KITV/Star-Bulletin poll

Poll shows more
Hawaii voters oppose
Iraq war than support it

Opposition to the invasion
runs high among Kerry supporters,
women and lifetime residents

Nearly 44 percent of Hawaii voters say going to war against Iraq was wrong, a new Star-Bulletin/KITV-4 News statewide poll shows.


Meanwhile, 38 percent of those surveyed said the Bush administration made the "right decision" in attacking Iraq, and 18 percent were unsure.

Hawaii-based SMS Research conducted the poll of 693 registered voters between July 29 and Aug. 3. The margin of error was plus or minus 3.7 percentage points, and respondents were asked whether they thought the nation "made the right decision or the wrong decision in going to war against Iraq."

Political pundits have said the Iraq war will prove one of the top factors in how voters -- especially those who are still undecided -- choose in November's presidential elections.

And among the dozens of residents waiting for city buses at Ala Moana Center yesterday morning, several agreed with the poll's results and backed its anti-war majority.

"I think it was wrong for us to go in," said Kaaawa carpenter Guy Dias. "I think we were deceived by the president."

"Right," said Linda Cortez, a dental hygienist, who was nearby. "Too many soldiers have died. ... We should get out."

But others, like Manoa resident Karol Uluivuda, said the Iraq war has made America a safer place to live.

"To me, it was good," she said. "Either the U.S. attacked them first or they attacked the U.S. first. They opened the door."

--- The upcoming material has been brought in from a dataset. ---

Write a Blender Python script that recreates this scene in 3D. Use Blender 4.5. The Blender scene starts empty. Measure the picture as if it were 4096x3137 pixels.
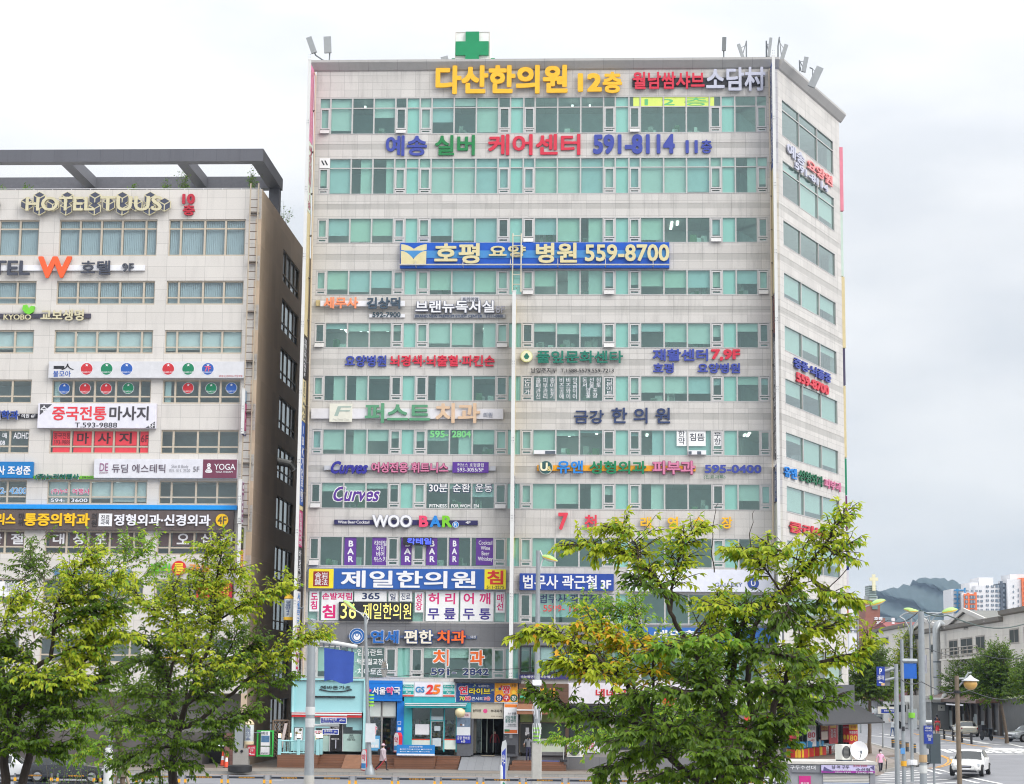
import bpy, bmesh, math, random
from mathutils import Matrix, Vector
import numpy as np
sc = bpy.context.scene
COL = sc.collection
rnd = random.Random(7)
R = math.radians
# ------------------------------------------------------------------ camera, world, sun
CAM_H, FPX, PITCH, ROLL = 5.4, 7588.0, 0.15255, 0.00956
_F = Vector((0, math.cos(PITCH), math.sin(PITCH))); _U = Vector((0, -math.sin(PITCH), math.cos(PITCH))); _X = Vector((1, 0, 0))
_r = _X * math.cos(ROLL) + _U * math.sin(ROLL); _u = _U * math.cos(ROLL) - _X * math.sin(ROLL)
cam = bpy.data.cameras.new('camera'); cam.sensor_width = 36; cam.sensor_fit = 'HORIZONTAL'
cam.lens = 36 * FPX / 4096; cam.clip_start = .5; cam.clip_end = 9000
co = bpy.data.objects.new('camera', cam); COL.objects.link(co); sc.camera = co
EYE = Vector((0, 0, CAM_H))
m3 = Matrix((_r, _u, -_F)).transposed()
co.matrix_world = Matrix.Translation(EYE) @ m3.to_4x4()
SUN_EL, SUN_AZ = R(38), R(132)      # azimuth clockwise from +Y
wd = bpy.data.worlds.new('World'); sc.world = wd; wd.use_nodes = True
def setup_world():
    nt = wd.node_tree; N = nt.nodes; L = nt.links; N.clear()
    out = N.new('ShaderNodeOutputWorld'); bg = N.new('ShaderNodeBackground'); L.new(bg.outputs[0], out.inputs[0])
    bg.inputs[1].default_value = .1
    sky = N.new('ShaderNodeTexSky'); sky.sky_type = 'NISHITA'; sky.sun_disc = False
    sky.sun_elevation = SUN_EL; sky.sun_rotation = SUN_AZ
    tc = N.new('ShaderNodeTexCoord'); sep = N.new('ShaderNodeSeparateXYZ'); L.new(tc.outputs['Generated'], sep.inputs[0])
    ramp = N.new('ShaderNodeValToRGB'); L.new(sep.outputs[2], ramp.inputs[0])
    cr = ramp.color_ramp
    cr.elements[0].position = .0; cr.elements[0].color = (.42, .432, .45, 1)
    cr.elements[1].position = 1; cr.elements[1].color = (1.6, 1.6, 1.6, 1)
    for p, v, b in ((.06, .43, .016), (.14, .465, .012), (.24, .52, .006), (.5, .78, 0)):
        e = cr.elements.new(p); e.color = (v, v + b * .45, v + b, 1)
    mp = N.new('ShaderNodeMapping'); mp.inputs['Scale'].default_value = (2.2, 2.2, 6.5); mp.inputs['Location'].default_value = (1.35, .2, .1)
    L.new(tc.outputs['Generated'], mp.inputs[0])
    nz = N.new('ShaderNodeTexNoise'); nz.inputs['Scale'].default_value = 2.3; nz.inputs['Detail'].default_value = 7; nz.inputs['Roughness'].default_value = .5
    L.new(mp.outputs[0], nz.inputs['Vector'])
    cl = N.new('ShaderNodeValToRGB'); L.new(nz.outputs['Fac'], cl.inputs[0])
    cl.color_ramp.elements[0].position = .36; cl.color_ramp.elements[0].color = (.91, .935, .97, 1)
    cl.color_ramp.elements[1].position = .60; cl.color_ramp.elements[1].color = (1.12, 1.12, 1.12, 1)
    mul = N.new('ShaderNodeMix'); mul.data_type = 'RGBA'; mul.blend_type = 'MULTIPLY'; mul.inputs[0].default_value = 1
    L.new(ramp.outputs[0], mul.inputs[6]); L.new(cl.outputs[0], mul.inputs[7])
    sca = N.new('ShaderNodeVectorMath'); sca.operation = 'SCALE'; sca.inputs['Scale'].default_value = 9.9; L.new(mul.outputs[2], sca.inputs[0])
    mx = N.new('ShaderNodeMix'); mx.data_type = 'RGBA'; mx.inputs[0].default_value = .93
    L.new(sky.outputs[0], mx.inputs[6]); L.new(sca.outputs[0], mx.inputs[7])
    L.new(mx.outputs[2], bg.inputs[0])
setup_world()
sl = bpy.data.lights.new('sun', 'SUN'); sl.energy = 1.5; sl.angle = R(40); sl.color = (1, .97, .92)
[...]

Some 75 percent of poll respondents who said they'd vote to re-elect President Bush in the upcoming election also were in support of the Iraq war. Seventy-three percent of those who plan to back Democratic presidential candidate John Kerry were against the conflict.

Also, 76 percent of those against the Iraq war said they disagreed with how the Bush administration's war on terrorism is being waged. Sixty-seven percent of those who said going into Iraq was the "right decision" also agreed with the way the war on terrorism is being conducted.

Only 16 percent of Republicans said they were opposed to the war, while 19 percent of Democrats supported it.

Women were more likely to be against the war, with a little over 44 percent against the military effort, and 34 percent in favor. Forty-three percent of men were behind the conflict, while nearly an equal percentage opposed it.

The percentage of women who said they were unsure either way -- 22 percent -- was higher than the 14 percent of men who also didn't take a stand.

The responses among lifetime Hawaii residents nearly mirrored the statewide results, with 43 percent against the war and 35 percent for it. Those who have been in the islands for six to 20 years were more likely to think the administration made the right choice in going against Iraq.

Forty-seven percent of 18- to 24-year-olds said the nation made the "wrong decision" in going to war, and 52 percent of those 45- to 54-years-old agreed. Opposition to the war was also stronger than support among those in the 55 and over age brackets, while support for the war was higher among 25-to-44-year-olds.

Residents in both the lowest income bracket -- less than $25,000 annually -- and those who made more than $150,000 a year were more likely than not to agree the Iraq war was wrong. Also, 47 percent of those who said they earned $75,000 to $150,000 annually were opposed to the conflict.

But support for the war was in the lead among those in all other income brackets -- 45 percent of those who said they made $50,000 to $75,000 a year and 41 percent of those who made $25,000 to $35,000 annually said the administration made the "right decision" in going to war against Iraq.